** Begin **

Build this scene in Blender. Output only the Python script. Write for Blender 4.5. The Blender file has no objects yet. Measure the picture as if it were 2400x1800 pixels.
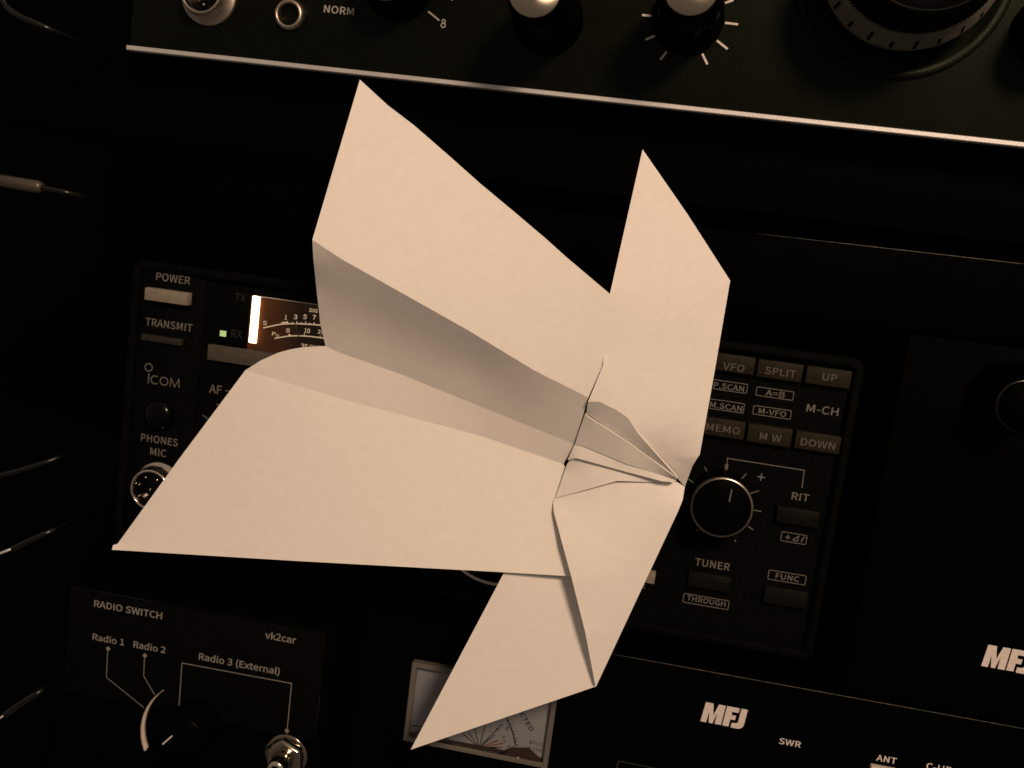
import bpy, bmesh, math, random
import numpy as np
from mathutils import Vector, Matrix
from mathutils.geometry import tessellate_polygon, delaunay_2d_cdt

random.seed(4)
S = 0.001                      # everything below is laid out in millimetres; y = 0 is the radios' front panel, -y is towards the viewer
scene = bpy.context.scene
COL = scene.collection

# ------------------------------------------------------------------ camera, world, lamp, exposure
cam_d = bpy.data.cameras.new('camera')
cam = bpy.data.objects.new('camera', cam_d)
COL.objects.link(cam)
scene.camera = cam
cam_d.sensor_width = 36.0
cam_d.lens = 34.5000
cam_d.clip_start = 0.01
cam_d.clip_end = 20.0
cam.matrix_world = Matrix(((0.981125, -0.144925, 0.128028, 0.040908), (0.146341, 0.123668, -0.981474, -0.313606), (0.126407, 0.981684, 0.142542, 0.045546), (0.000000, 0.000000, 0.000000, 1.000000)))
cam_d.dof.use_dof = True
cam_d.dof.focus_distance = 0.285
cam_d.dof.aperture_fstop = 28.0

world = bpy.data.worlds.new('World')
scene.world = world
world.use_nodes = True
wn = world.node_tree
wbg = wn.nodes['Background']
tc = wn.nodes.new('ShaderNodeTexCoord')
sx = wn.nodes.new('ShaderNodeSeparateXYZ')
wr = wn.nodes.new('ShaderNodeValToRGB')
wr.color_ramp.elements[0].position = 0.0
wr.color_ramp.elements[0].color = (0.22, 0.17, 0.135, 1)
wr.color_ramp.elements[1].position = 0.9
wr.color_ramp.elements[1].color = (1.0, 0.75, 0.57, 1)
wm = wn.nodes.new('ShaderNodeMapRange')
wm.inputs['From Min'].default_value = -1
wn.links.new(tc.outputs['Generated'], sx.inputs[0])
wn.links.new(sx.outputs['Z'], wm.inputs['Value'])
wn.links.new(wm.outputs[0], wr.inputs[0])
wn.links.new(wr.outputs[0], wbg.inputs['Color'])
wbg.inputs['Strength'].default_value = 0.31

LAMP_DIR = Vector((0.36, -0.78, 0.52)).normalized()
ld = bpy.data.lights.new('room_lamp', 'AREA')
ld.shape = 'DISK'
ld.size = 0.20
ld.energy = 11.0
ld.color = (1.0, 0.692, 0.472)
lamp = bpy.data.objects.new('room_lamp', ld)
COL.objects.link(lamp)
lamp.location = LAMP_DIR * 1.1
lamp.rotation_euler = LAMP_DIR.to_track_quat('Z', 'Y').to_euler()

scene.view_settings.view_transform = 'Standard'
scene.view_settings.look = 'None'
scene.view_settings.exposure = 0.0
scene.view_settings.gamma = 1.0
scene.view_settings.use_curve_mapping = False
scene.render.engine = 'CYCLES'
scene.cycles.max_bounces = 8
scene.cycles.caustics_reflective = False
scene.cycles.caustics_refractive = False


# ------------------------------------------------------------------ materials
def mat(name, base, rough=0.5, metal=0.0, spec=0.5, grain=0.0, grain_scale=900.0, bump=0.0, bump_scale=1500.0,
        wear=0.0, coat=0.0, aniso=0.0, tint=None):
    m = bpy.data.materials.new(name)
    m.use_nodes = True
    nt = m.node_tree
    b = nt.nodes['Principled BSDF']
    b.inputs['Base Color'].default_value = (*base, 1)
    b.inputs['Roughness'].default_value = rough
    b.inputs['Metallic'].default_value = metal
    b.inputs['Specular IOR Level'].default_value = spec
    b.inputs['Coat Weight'].default_value = coat
    b.inputs['Anisotropic'].default_value = aniso
    if tint:
        b.inputs['Specular Tint'].default_value = (*tint, 1)
    if aniso:
        tg = nt.nodes.new('ShaderNodeTangent')
        tg.direction_type = 'RADIAL'
        tg.axis = 'Y'
        nt.links.new(tg.outputs[0], b.inputs['Tangent'])
    co = nt.nodes.new('ShaderNodeTexCoord')
    if grain:
        n = nt.nodes.new('ShaderNodeTexNoise')
        n.inputs['Scale'].default_value = grain_scale
        n.inputs['Detail'].default_value = 4
        nt.links.new(co.outputs['Object'], n.inputs['Vector'])
        r = nt.nodes.new('ShaderNodeValToRGB')
        r.color_ramp.elements[0].position = 0.3
        r.color_ramp.elements[1].position = 0.7
        r.color_ramp.elements[0].color = tuple(c * (1 - grain) for c in base) + (1,)
        r.color_ramp.elements[1].color = tuple(min(1, c * (1 + grain)) for c in base) + (1,)
        nt.links.new(n.outputs['Fac'], r.inputs[0])
        nt.links.new(r.outputs[0], b.inputs['Base Color'])
    if wear:
        n2 = nt.nodes.new('ShaderNodeTexNoise')
        n2.inputs['Scale'].default_value = 70
        n2.inputs['Detail'].default_value = 5
        nt.links.new(co.outputs['Object'], n2.inputs['Vector'])
        mr = nt.nodes.new('ShaderNodeMapRange')
        mr.inputs['From Min'].default_value = 0.3
        mr.inputs['From Max'].default_value = 0.7
        mr.inputs['To Min'].default_value = max(0.03, rough - wear)
        mr.inputs['To Max'].default_value = rough + wear
        nt.links.new(n2.outputs['Fac'], mr.inputs['Value'])
        nt.links.new(mr.outputs[0], b.inputs['Roughness'])
    if bump:
        n3 = nt.nodes.new('ShaderNodeTexNoise')
        n3.inputs['Scale'].default_value = bump_scale
        n3.inputs['Detail'].default_value = 3
        nt.links.new(co.outputs['Object'], n3.inputs['Vector'])
        bp = nt.nodes.new('ShaderNodeBump')
        bp.inputs['Strength'].default_value = bump
        bp.inputs['Distance'].default_value = 0.0004
        nt.links.new(n3.outputs['Fac'], bp.inputs['Height'])
        nt.links.new(bp.outputs[0], b.inputs['Normal'])
    return m


def emit(name, col, strength):
    m = bpy.data.materials.new(name)
    m.use_nodes = True
    b = m.node_tree.nodes['Principled BSDF']
    b.inputs['Base Color'].default_value = (0.02, 0.02, 0.02, 1)
    b.inputs['Emission Color'].default_value = (*col, 1)
    b.inputs['Emission Strength'].default_value = strength
    return m


def paper_material():
    m = bpy.data.materials.new('paper')
    m.use_nodes = True
    nt = m.node_tree
    b = nt.nodes['Principled BSDF']
    co = nt.nodes.new('ShaderNodeTexCoord')
    f = nt.nodes.new('ShaderNodeTexNoise')
    f.inputs['Scale'].default_value = 420
    f.inputs['Detail'].default_value = 6
    f.inputs['Roughness'].default_value = 0.65
    big = nt.nodes.new('ShaderNodeTexNoise')
    big.inputs['Scale'].default_value = 45
    big.inputs['Detail'].default_value = 3
    for n in (f, big):
        nt.links.new(co.outputs['Object'], n.inputs['Vector'])
    r = nt.nodes.new('ShaderNodeValToRGB')
    r.color_ramp.elements[0].position = 0.25
    r.color_ramp.elements[1].position = 0.75
    r.color_ramp.elements[0].color = (0.765, 0.745, 0.72, 1)
    r.color_ramp.elements[1].color = (0.825, 0.81, 0.795, 1)
    nt.links.new(f.outputs['Fac'], r.inputs[0])
    nt.links.new(r.outputs[0], b.inputs['Base Color'])
    b.inputs['Roughness'].default_value = 0.85
    b.inputs['Specular IOR Level'].default_value = 0.15
    bp = nt.nodes.new('ShaderNodeBump')
    bp.inputs['Strength'].default_value = 0.25
    bp.inputs['Distance'].default_value = 0.00012
    bp2 = nt.nodes.new('ShaderNodeBump')
    bp2.inputs['Strength'].default_value = 0.22
    bp2.inputs['Distance'].default_value = 0.0004
    nt.links.new(f.outputs['Fac'], bp.inputs['Height'])
    nt.links.new(big.outputs['Fac'], bp2.inputs['Height'])
    nt.links.new(bp2.outputs[0], bp.inputs['Normal'])
    nt.links.new(bp.outputs[0], b.inputs['Normal'])
    tr = nt.nodes.new('ShaderNodeBsdfTranslucent')
    tr.inputs['Color'].default_value = (0.72, 0.66, 0.58, 1)
    mx = nt.nodes.new('ShaderNodeMixShader')
    mx.inputs[0].default_value = 0.10
    nt.links.new(b.outputs[0], mx.inputs[1])
    nt.links.new(tr.outputs[0], mx.inputs[2])
    nt.links.new(mx.outputs[0], nt.nodes['Material Output'].inputs['Surface'])
    return m


def pane_material():
    m = bpy.data.materials.new('clear_window')
    m.use_nodes = True
    nt = m.node_tree
    nt.nodes.remove(nt.nodes['Principled BSDF'])
    t = nt.nodes.new('ShaderNodeBsdfTransparent')
    t.inputs['Color'].default_value = (0.93, 0.93, 0.91, 1)
    g = nt.nodes.new('ShaderNodeBsdfGlossy')
    g.inputs['Roughness'].default_value = 0.08
    fr = nt.nodes.new('ShaderNodeFresnel')
    fr.inputs['IOR'].default_value = 1.4
    mx = nt.nodes.new('ShaderNodeMixShader')
    nt.links.new(fr.outputs[0], mx.inputs[0])
    nt.links.new(t.outputs[0], mx.inputs[1])
    nt.links.new(g.outputs[0], mx.inputs[2])
    nt.links.new(mx.outputs[0], nt.nodes['Material Output'].inputs['Surface'])
    return m


M = dict(
    paper=paper_material(),
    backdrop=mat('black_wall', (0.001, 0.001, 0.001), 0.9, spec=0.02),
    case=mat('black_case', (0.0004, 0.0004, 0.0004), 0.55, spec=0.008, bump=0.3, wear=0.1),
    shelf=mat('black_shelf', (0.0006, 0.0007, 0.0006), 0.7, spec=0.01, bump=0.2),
    receiver=mat('olive_black_panel', (0.0026, 0.0029, 0.0018), 0.40, spec=0.105, grain=0.5, grain_scale=1100, bump=0.22, bump_scale=2600, wear=0.06, tint=(0.85, 1.0, 0.80)),
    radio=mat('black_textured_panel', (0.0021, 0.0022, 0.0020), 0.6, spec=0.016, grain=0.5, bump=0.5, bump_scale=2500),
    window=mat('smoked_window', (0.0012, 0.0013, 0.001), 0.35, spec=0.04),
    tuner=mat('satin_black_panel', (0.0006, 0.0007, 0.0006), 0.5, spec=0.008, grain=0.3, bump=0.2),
    label=mat('black_paper_label', (0.0022, 0.0021, 0.0018), 0.6, spec=0.02, grain=0.6, grain_scale=1500, bump=0.4),
    knob=mat('black_knob', (0.0008, 0.0008, 0.0008), 0.34, spec=0.022, wear=0.08),
    gloss=mat('gloss_black', (0.0008, 0.0008, 0.0008), 0.16, spec=0.12),
    chrome=mat('chrome', (0.62, 0.57, 0.50), 0.16, metal=1.0, wear=0.06),
    dull=mat('dull_nickel', (0.40, 0.36, 0.31), 0.36, metal=1.0, wear=0.1, bump=0.15, bump_scale=600),
    trim=mat('brushed_trim', (0.50, 0.51, 0.52), 0.42, metal=0.45, wear=0.1, bump=0.1),
    cap=mat('spun_aluminium', (0.44, 0.405, 0.33), 0.34, metal=1.0, wear=0.03, aniso=0.9),
    ring=mat('grey_dial_ring', (0.125, 0.12, 0.098), 0.45, spec=0.2, grain=0.15, grain_scale=300),
    print=mat('cream_print', (0.28, 0.275, 0.26), 0.7, spec=0.1, grain=0.2, grain_scale=2500),
    print_dim=mat('grey_print', (0.112, 0.11, 0.103), 0.7, spec=0.1, grain=0.3, grain_scale=2500),
    print_faint=mat('faint_print', (0.015, 0.0145, 0.0125), 0.7, spec=0.1),
    print_key=mat('key_print', (0.075, 0.074, 0.063), 0.7, spec=0.1),
    print_white=mat('white_print', (0.54, 0.50, 0.485), 0.6, spec=0.15, grain=0.16, grain_scale=1500),
    print_label=mat('label_print', (0.185, 0.182, 0.176), 0.7, spec=0.1, grain=0.3, grain_scale=2800),
    key_grey=mat('grey_key', (0.17, 0.155, 0.125), 0.6, spec=0.2, grain=0.12, bump=0.2),
    key_mid=mat('mid_grey_key', (0.055, 0.051, 0.042), 0.6, spec=0.15, grain=0.15, bump=0.2),
    key_olive=mat('olive_key', (0.0145, 0.0125, 0.0082), 0.5, spec=0.06, grain=0.25, bump=0.25),
    key_black=mat('black_key', (0.0042, 0.0040, 0.0032), 0.5, spec=0.06, grain=0.3),
    collar=mat('pale_collar', (0.48, 0.42, 0.37), 0.45, spec=0.3, grain=0.08),
    face=mat('white_meter_face', (0.34, 0.37, 0.45), 0.6, spec=0.2),
    frame=mat('clear_grey_frame', (0.10, 0.095, 0.085), 0.3, spec=0.3, wear=0.1),
    ink=mat('meter_ink', (0.008, 0.008, 0.012), 0.6),
    ink_red=mat('meter_red_ink', (0.26, 0.09, 0.07), 0.6),
    ink_gold=mat('meter_gold_ink', (0.16, 0.125, 0.07), 0.6),
    brown=mat('brown_cover', (0.03, 0.013, 0.008), 0.3, spec=0.4),
    scale=mat('brown_scale', (0.085, 0.030, 0.0075), 0.6, spec=0.02, grain=0.35, grain_scale=150),
    scale_ink=emit('lit_scale_ink', (1.0, 0.66, 0.40), 0.62),
    needle=mat('needle', (0.16, 0.085, 0.045), 0.5),
    bar=emit('lit_meter_bar', (1.0, 0.72, 0.45), 5.0),
    led=emit('green_led', (0.44, 0.56, 0.20), 1.0),
    dark_chrome=mat('dark_chrome', (0.26, 0.235, 0.20), 0.13, metal=1.0, wear=0.05),
    satin_chrome=mat('satin_chrome', (0.30, 0.275, 0.24), 0.27, metal=1.0, wear=0.05),
    black_chrome=mat('black_chrome', (0.035, 0.032, 0.028), 0.2, metal=1.0),
    plug_grey=mat('plug_grey', (0.085, 0.075, 0.062), 0.42, metal=0.6, wear=0.1),
    key_dark=mat('dark_grey_key', (0.020, 0.0185, 0.015), 0.6, spec=0.1, grain=0.2),
    ivory=mat('ivory_ring', (0.80, 0.76, 0.70), 0.5, spec=0.2),
    edge_glint=mat('edge_highlight', (0.034, 0.032, 0.028), 0.45, metal=0.2, grain=1.0, grain_scale=260),  # patchy pale grey that stands in for light caught on top edges
    pane=pane_material(),
    cable=mat('cable_rubber', (0.0012, 0.0012, 0.0011), 0.28, spec=0.42, wear=0.08),
)

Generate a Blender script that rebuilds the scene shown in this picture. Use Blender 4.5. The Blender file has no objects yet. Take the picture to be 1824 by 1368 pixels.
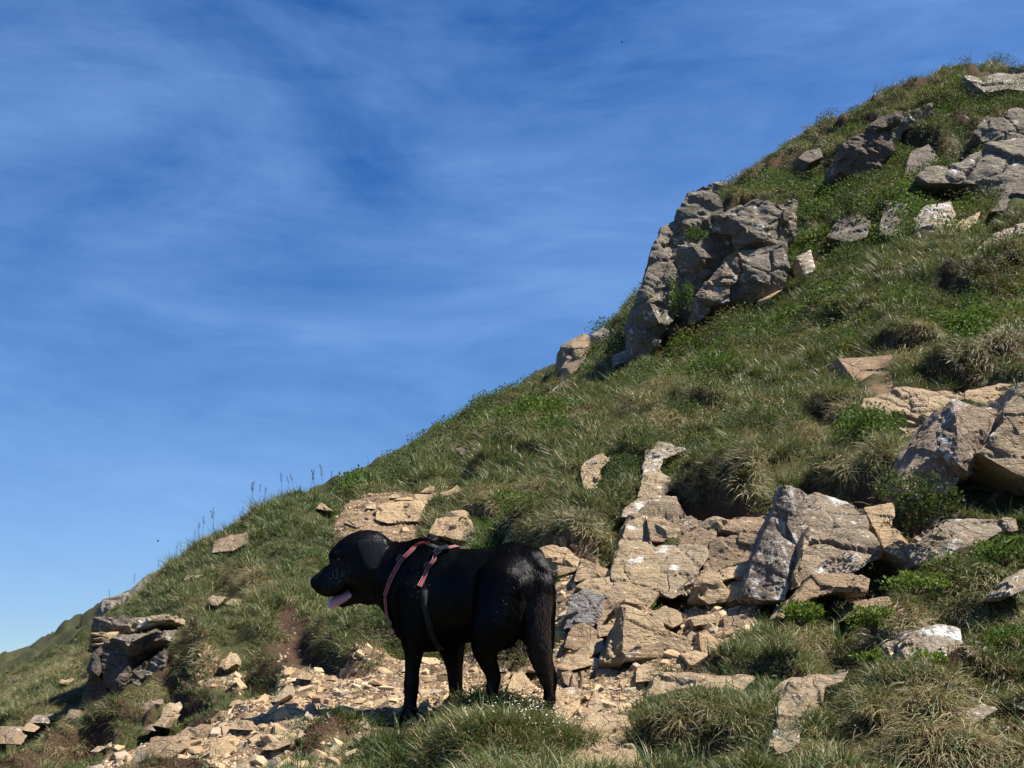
import bpy, bmesh, math, random
import numpy as np
from mathutils import Vector, Matrix, noise as mnoise
from mathutils.geometry import delaunay_2d_cdt
from mathutils.bvhtree import BVHTree
R = math.radians
rng = np.random.default_rng(7)
random.seed(7)
scene = bpy.context.scene
COL = scene.collection

# ---------------------------------------------------------------- camera
FPX, CX, CY = 2400.0, 912.0, 684.0           # focal length and centre in pixels of a 1824 x 1368 frame
PITCH = math.atan((1100 - 684) / FPX)        # eye level lies low in the frame: the lens looks up the hill
EYE = np.array([0.0, 0.0, 1.4])
cam_d = bpy.data.cameras.new('camera'); cam = bpy.data.objects.new('camera', cam_d); COL.objects.link(cam)
cam_d.sensor_width = 36; cam_d.lens = 36 * FPX / 1824
cam_d.clip_start = 0.05; cam_d.clip_end = 8000
cam.location = EYE; cam.rotation_euler = (R(90) + PITCH, 0, 0)
scene.camera = cam

# ---------------------------------------------------------------- light
SUN = Vector((0.50, -0.06, 0.88)).normalized()    # towards the sun: high, from the right, about level with the dog
sun_d = bpy.data.lights.new('sun', 'SUN'); sun_d.energy = 5.0; sun_d.angle = R(0.53); sun_d.color = (1.0, 0.94, 0.84)
sun = bpy.data.objects.new('sun', sun_d); COL.objects.link(sun)
sun.rotation_euler = (-SUN).to_track_quat('-Z', 'Y').to_euler()
sun.location = (20, -10, 40)
world = bpy.data.worlds.new('World'); scene.world = world; world.use_nodes = True
wn, wl = world.node_tree.nodes, world.node_tree.links
wn.clear()
def wnode(t, **k):
    n = wn.new(t)
    for a, b in k.items(): setattr(n, a, b)
    return n
sky = wnode('ShaderNodeTexSky', sky_type='NISHITA', sun_disc=False)
sky.sun_elevation = math.asin(SUN.z); sky.sun_rotation = math.atan2(SUN.x, SUN.y)
sky.altitude = 900; sky.air_density = 1.0; sky.dust_density = 0.35; sky.ozone_density = 3.0
hs = wnode('ShaderNodeHueSaturation'); hs.inputs['Saturation'].default_value = 1.36; hs.inputs['Hue'].default_value = 0.512
hs.inputs['Value'].default_value = 0.98
tc = wnode('ShaderNodeTexCoord')
mp = wnode('ShaderNodeMapping'); mp.inputs['Scale'].default_value = (1.7, 1.7, 5.0); mp.inputs['Rotation'].default_value = (0.0, R(-3), 0)
n1 = wnode('ShaderNodeTexNoise'); n1.inputs['Scale'].default_value = 1.5; n1.inputs['Detail'].default_value = 11; n1.inputs['Roughness'].default_value = 0.60; n1.inputs['Distortion'].default_value = 0.5
r1 = wnode('ShaderNodeMapRange'); r1.inputs['From Min'].default_value = 0.36; r1.inputs['From Max'].default_value = 0.74
mp2 = wnode('ShaderNodeMapping'); mp2.inputs['Scale'].default_value = (5.0, 5.0, 20.0); mp2.inputs['Rotation'].default_value = (0.0, R(-10), R(20))
n2 = wnode('ShaderNodeTexNoise'); n2.inputs['Scale'].default_value = 1.7; n2.inputs['Detail'].default_value = 10; n2.inputs['Roughness'].default_value = 0.6; n2.inputs['Distortion'].default_value = 0.9
r2 = wnode('ShaderNodeMapRange'); r2.inputs['From Min'].default_value = 0.42; r2.inputs['From Max'].default_value = 0.86
ma = wnode('ShaderNodeMath', operation='MULTIPLY_ADD'); ma.inputs[1].default_value = 0.30
mc = wnode('ShaderNodeMath', operation='MULTIPLY'); mc.inputs[1].default_value = 0.44; mc.use_clamp = True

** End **

» **WRITTEN REQUEST**
Show every line where the string "script" appears.

» **OUTPUT BELOW**
Build this scene in Blender. Output only the Python script. Write for Blender 4.5. The Blender file has no objects yet. Measure the picture as if it were 2400x1800 pixels.
Generate a Blender script that rebuilds the scene shown in this picture. Use Blender 4.5. The Blender file has no objects yet. Take the picture to be 1824 by 1368 pixels.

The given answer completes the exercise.